ゲームのアバタースマートフォンに映る小さなアイコンでさえ、自分だと認知して疑うことをしてこなかったからです。それが当たり前だから、体も心も、言葉もアイコンも、他人の中にいる自分の印象なども含め大きな範囲として自分だと解釈してもあまり違和感のない人間なのです。

 

だから素子がもし自分がただのデータだとしたら?と言われた際、虚しい気持ちもあるけど、しゃあないそれも自分ってことで……みたいな感覚に陥るのではないかなと。

 

そして素子は、他人と比較して把握した違いを自分の個性として納得して、自分を認知しているに過ぎないとも言ってました。周りの人が素子っていうから私は素子なんだろうな、みたいな。

 

私は今まで過剰に人と比較して生活してきました。嫌でも無意識のうちに他人と自分を比較せざるを得ない。現実世界でもインターネットの世界でも様々な個人の情報が垂れ流しになっているからだと思います。

 

あいつは勉強ができる、オレはできない。に加えて、あいつは今こんなテレビを見ているらしい、本を読んでいるらしい、オレは読んでない。ということがわかるようになったからです。これまたSNSの影響です。どこでも他人と繋がるということは、いつでも相対的に自分を見ているということです。

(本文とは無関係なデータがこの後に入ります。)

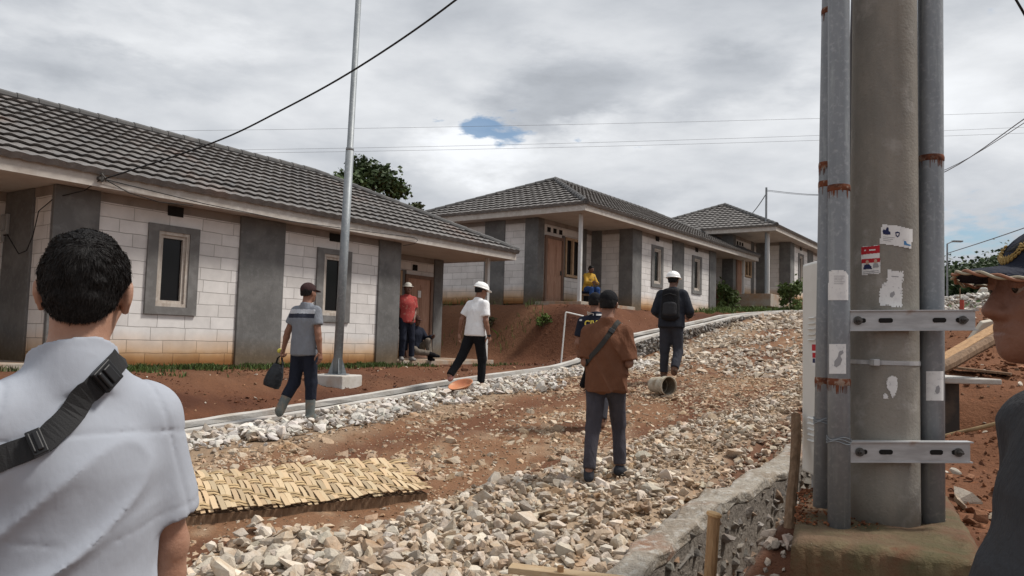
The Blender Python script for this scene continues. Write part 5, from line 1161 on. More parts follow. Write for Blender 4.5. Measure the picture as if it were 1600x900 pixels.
    def make_body(s, cut_z=None):
        it = s.torso() + s.headf()
        for n in 'LR': it += s.arm(n) + s.leg(n, .78) + s.foot(n)
        base = union(it); c, R_ = s.hc.copy(), s.hr
        def fn(P):
            d = base(P)
            for sd in (-1, 1):
                d = np.maximum(d, -(ell(c + R_ @ np.array((sd * .033, .095, .010)), (.015, .016, .009))(P))) if s.h < .009 else d
                if s.h < .009: d = np.minimum(d, ell(c + R_ @ np.array((sd * .033, .0775, .010)), (.0125, .0125, .0125))(P)); d = smin(d, ell(c + R_ @ np.array((sd * .033, .083, .017)), (.017, .0095, .0065))(P), .004)
            if s.h < .009:
                d = np.maximum(d, -(rc(c + R_ @ np.array((-.021, .094, -.0635)), c + R_ @ np.array((.021, .094, -.0635)), .0032)(P)))
                for sd in (-1, 1): d = np.maximum(d, -(ell(c + R_ @ np.array((sd * .085, .0, .0)), (.006, .012, .019))(P)))
            return d
        ex = []
        for i, n in enumerate('LR'):
            sd = -1 if n == 'L' else 1; p, q = hand(s.hands[i], sd); z = s.J['fd' + n]; pal = s.J['palm' + n]; pal = np.array(pal, float) if pal is not None else -s.lat * sd
            y = unit(pal - z * (pal @ z)); x = np.cross(y, z) * 1.; 
            # x must point to the thumb: mirrored hands carry the thumb on -x
            ex.append((p @ np.stack([x, y, z]) + s.J['wr' + n] - z * .012, q))
        lo, hi = s.bounds(); o = grow('body', fn, lo, hi, s.h, s.skin, s.o, 1, ex); s.fin(o); return o
    def bounds(s, m=.22):
        p = np.array([v for k, v in s.J.items() if k[:2] in ('sh', 'el', 'wr', 'hp', 'kn', 'an')] + [s.hc, s.pel]); return p.min(0) - m, p.max(0) + m
    def fin(s, o): o.scale = (s.k,) * 3; return o
    def cloth(s, name, items, m, infl, wr=.004, wf=9., h=None, fold=None, extra=None, rel=1, lo=None, hi=None):
        F0 = union(items, infl)
        def fn(P):
            d = F0(P); near = np.abs(d) < .06
            if wr and near.any():
                q = P[near]; n = vnoise(q * np.array([wf, wf, wf * .55], f4) + 3.7) + .6 * vnoise(q * np.array([wf * 2.3, wf * 2.3, wf * 1.1], f4) + 11.) ; dd = wr * n
                if fold is not None: dd = dd + fold(q)
                d[near] -= dd
            if extra is not None: d = extra(P, d)
            return d
        a, b = s.bounds(); o = grow(name, fn, a if lo is None else lo, b if hi is None else hi, h or s.h, m, s.o, rel); return s.fin(o)
    def shirt(s, m, sleeve=.6, hem=-.10, infl=.016, collar=True, ch=.045, long=False, wr=.005, name='shirt', belly=None, loose=.0, **k):
        it = list(s.torso()[:5]) + [s.torso()[6], s.torso()[7]]; b = s.bw
        it = [(cut(f, s.nb + s.up * .028, s.up), kk) for f, kk in it] if True else it
        it.append((ecap(s.chest, s.pel + s.up * hem * .2, (.158 * b + loose, .110 * b + loose), (.155 * b + loose, .108 * b + loose), s.lat), .05))
        if hem < 0: it.append((ecap(s.pel + s.up * .05, s.pel + s.up * hem, (.152 * b + loose, .108 * b + loose), (.170 * b + loose, .126 * b + loose), s.lat), .05))
        if belly: it += s.belly(belly)
        it = [(cut(f, s.pel + s.up * hem, -s.up), kk) for f, kk in it]
        if collar: it.append((cut(cut(rc(s.nb - s.up * .04, s.nb + s.up * .10 + s.fwd * .03, .068, .062), s.nb + s.up * ch - s.fwd * .055, s.up + s.fwd * .38), s.nb - s.up * .03, -s.up), .012))
        for n in 'LR':
            J = s.J; sh, e, w = J['sh' + n], J['el' + n], J['wr' + n]
            if long:
                m_ = e + (w - e) * .3; it += [(rc(sh, e, .060 * b, .048 * b), .03), (cut(rc(e, w, .047 * b, .038 * b), e + (w - e) * .93, w - e), .02)]
            else:
                q = sh + (e - sh) * sleeve; it.append((cut(rc(sh, e, .062 * b, .058 * b), q, e - sh), .03))
        s.shirt_items = it; s.shirt_infl = infl
        o = s.cloth(name, it, m, infl, wr, **k); s.sh_o = o; return o
    def trousers(s, m, infl=.012, end=.93, wr=.004, name='trousers', wide=1.):
        it = [s.torso()[0], s.torso()[1]]
        it = [(cut(f, s.pel + s.up * .12, s.up), k) for f, k in it]
        for n in 'LR':
            J = s.J; hp, kn, an = J['hp' + n], J['kn' + n], J['an' + n]; b = 1 + .6 * (s.bw - 1)
            it += [(rc(hp + s.up * .02, kn, .094 * b, .064 * b * wide), .05), (cut(rc(kn, an, .063 * b * wide, .052 * b * wide), kn + (an - kn) * end, an - kn), .03)]
        return s.cloth(name, it, m, infl, wr, wf=11)
    def shoes(s, m, name='shoe', sole=None, high=.0, r=1.):
        for n in 'LR':
            an, fo, fu = s.J['an' + n], s.J['fo' + n], s.J['fu' + n]; up = unit(s.J['kn' + n] - an)
            it = [(rc(an - fu * .012, an - fu * .043 - fo * .03, .040 * r, .036), .02), (ecap(an - fu * .045 - fo * .03, an - fu * .05 + fo * .13, (.038, .034), (.042, .026), np.cross(fo, fu)), .02), (rc(an - fu * .02 + fo * .02, an - fu * .042 + fo * .10, .036, .028), .02)]
            if high: it.append((cut(rc(an - fu * .02, an + up * high, .048 * r, .062 * r), an + up * (high - .01), up), .02))
            it = [(cut(f, an - fu * .078, -fu), k) for f, k in it]
            lo = np.minimum(np.minimum(an - .25, an + up * high - .12), an + fo * .2 - .1); hi = np.maximum(np.maximum(an + .2, an + up * high + .12), an + fo * .2 + .1)
            o = s.cloth(name, it, m, .004, .0, h=min(s.h, .008), lo=lo, hi=hi)
            if sole is not None:
                it = [(ecap(an - fu * .07 - fo * .03, an - fu * .07 + fo * .135, (.041, .012), (.045, .012), np.cross(fo, fu)), .01)]; it = [(cut(cut(f, an - fu * .083, -fu), an - fu * .066, fu), k) for f, k in it]
                q = s.cloth('sole', it, sole, .003, .0, h=min(s.h, .007), lo=an - .2, hi=an + .25); q.parent = o; q.scale = (1, 1, 1)
    def cap_part(s, name, fn, m, h=.007, r=.22): lo = s.hc - r; hi = s.hc + r; return s.fin(grow(name, fn, lo, hi, h, m, s.o, 1))
    def hair(s, m, infl=.008, low=-.045, front=.085, h=.007, amp=.004, sides=-.02, fade=True):
        R_, c = s.hr, s.hc; f0 = union([(ell(c + R_ @ np.array((0, -.018, .036)), (.077, .097, .087), R_.T), .01), (ell(c + R_ @ np.array((0, -.05, -.015)), (.058, .052, .06), R_.T), .03)], infl)
        def fn(P):
            q = (P - c) @ R_; d = f0(P) - amp * vnoise(P * 60) - amp * .8 * vnoise(P * 25)
            lim = np.where(q[:, 1] > -.015, np.minimum(sides + (q[:, 1] + .015) * 1.0, .085), low + (sides - low) * np.clip((q[:, 1] + .09) / .075, 0, 1) ** 2)
            return np.maximum(d, (lim - q[:, 2]) * .8)
        return s.cap_part('hair', fn, m, h)
    def helmet(s, m, tilt=0.):
        R_ = s.hr @ rotx(tilt); c = s.hc; T = lambda v: c + R_ @ np.array(v)
        dome = cut(ell(T((0, -.012, .048)), (.112, .135, .108), R_.T), T((0, 0, .038)), -(R_ @ np.array((0, 0, 1.)))); brim = ell(T((0, .012, .040)), (.128, .172, .012), R_.T); rdg = rc(T((0, -.10, .13)), T((0, .09, .138)), .012)
        def fn(P): return np.maximum(smin(smin(dome(P), brim(P), .012), np.maximum(rdg(P), dome(P) - .012), .01), -ell(T((0, -.01, .02)), (.098, .12, .09), R_.T)(P))
        return s.cap_part('hard_hat', fn, m, .006, .24)
    def cap(s, m, bill=True, h=.006, back=False, dz=0.):
        R_ = s.hr; c = s.hc; T = lambda v: c + R_ @ np.array(v)
        dome = cut(ell(T((0, -.014, .042 + dz)), (.089, .110, .096), R_.T), T((0, -.02, .030 + dz)), -(R_ @ np.array((0, -.10, 1.))))
        sgn = -1 if back else 1
        bl = cut(ell(T((0, sgn * .09, .040 + dz)), (.078, .098, .007), (R_ @ rotx(-.16 * sgn)).T), T((0, sgn * .055, .04)), R_ @ np.array((0, -sgn * 1., 0)))
        def fn(P):
            d = dome(P)
            return smin(d, bl(P), .008) if bill else d
        return s.cap_part('cap', fn, m, h, .24)
    def strap(s, pts, width, thick, m, owner=None, name='strap', target=None, lift=.004, n=40, parent=None):
        """a webbing strap laid on the shirt between the given points"""
        tgt = target or s.sh_o; me = tgt.data; vs = [v.co for v in me.vertices]; bvh = BVHTree.FromPolygons(vs, [tuple(p.vertices) for p in me.polygons])
        P = [Vector(p) for p in pts]; path = []
        for i in range(len(P) - 1):
            p0, p1, p2, p3 = P[max(i-1, 0)], P[i], P[i+1], P[min(i+2, len(P)-1)]
            for t in np.linspace(0, 1, n // (len(P) - 1))[(0 if i == 0 else 1):]: path.append(.5 * ((2*p1) + (p2-p0)*t + (2*p0-5*p1+4*p2-p3)*t*t + (3*p1-p0-3*p2+p3)*t**3))
        res = []
        for p in path: q, nn, _, _ = bvh.find_nearest(p); res.append((q, nn))
        sm = [res[0][0]] + [(res[i-1][0] + res[i][0] * 2 + res[i+1][0]) / 4 for i in range(1, len(res)-1)] + [res[-1][0]]
        mb = MB(); W = width / 2
        for i, q in enumerate(sm):
            t = (sm[min(i+1, len(sm)-1)] - sm[max(i-1, 0)]).normalized(); nn = sum((res[max(0, min(len(res)-1, i+d))][1] for d in (-2, -1, 0, 1, 2)), Vector()).normalized(); b = t.cross(nn).normalized(); q = q + nn * lift
            mb.v += [tuple(q - b*W), tuple(q + b*W), tuple(q + b*W + nn*thick), tuple(q - b*W + nn*thick)]
            if i: k = 4 * i; mb.f += [(k-4+j, k-4+(j+1) % 4, k+(j+1) % 4, k+j) for j in range(4)]; mb.mi += [0] * 4
        mb.f += [(0, 1, 2, 3), tuple(len(mb.v) - 4 + j for j in (3, 2, 1, 0))]; mb.mi += [0, 0]
        o = mb.build(name, m, parent or s.o); o.scale = (s.k,) * 3; s.path = sm; s.pn = [r[1] for r in res]
        return o
def skin(name, c): return M(name, c, .55, var=[((c[0] * .8, c[1] * .72, c[2] * .7), 14, .45, .75), ((c[0] * 1.12, c[1] * 1.05, c[2]), 40, .55, .8)], bump=[(180, .0009), (60, .0010), (22, .0018, (1, 1, 1.8))], spec=.4)
def fabric(name, c, var=.85, rough=.9, b=.0015, **k): return M(name, c, rough, var=[((c[0] * var, c[1] * var, c[2] * var), 7, .4, .7)], bump=[(260, .0006), (30, b), (11, .016, (1, 1, .4)), (5, .032, (1.3, 1.3, .6))], spec=.15, **k)
SK1, SK2, SK3 = skin('skin_tan', (.36, .20, .135)), skin('skin_brown', (.23, .115, .075)), skin('skin_dark', (.135, .065, .043))
SK4 = skin('skin_weathered', (.20, .095, .062))
HAIR = M('black_hair', (.010, .009, .009), .7, bump=[(120, .003)], spec=.2)
def mcol(name, c, **k): return fabric(name, c, **k)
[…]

だから私には圧倒的な自分という存在があります。あいつより劣っている自分、あいつより優れている自分というものさしがあることで、自分という存在自体を疑うことが難しい状況になっていると思われます。

 

2つ目、というか1の延長線上かもしれないですが、そのような人間である私が執着しているものは「自分の存在の定義」ではなくて「自分という存在の空虚さ」だからだと思います。

 

自分っていうものがたしかに存在している確信はあるけども、その自分の中に一体何があるのかわからないということです。「好きなものが無い」「将来の目標がない」と言った若者の悩みがこれに当てはまるのではないでしょうか。

 

過剰な他者との比較によってかろうじて自分自身の形は見えているけども、自分の中に何も無いような気がしてならない、せっかく生きていて自分があるのだから何か使命があるに違いない、みたいなことを考え出すのです。

 

要因は似たようなものだけれども、悩む位置が素子とは違う気がしています。だからこいつ色々言ってるけど多分オレが悩むようなこととはちょっと違うな素子と思ってしまうのだと思いました。

 

書いてみるともしかしたら本質は同じなのかもしれない、とかやっぱり自分ってなんだっけ?みたいなことも思い浮かんできました。ともかく原作買って読破できていないのでそれから考えても良いのかなと思います!今回のオレ解釈はなんだか堂々巡りのようですが、自分が思ったことをメモしてまた後でいつか確認したいと思います。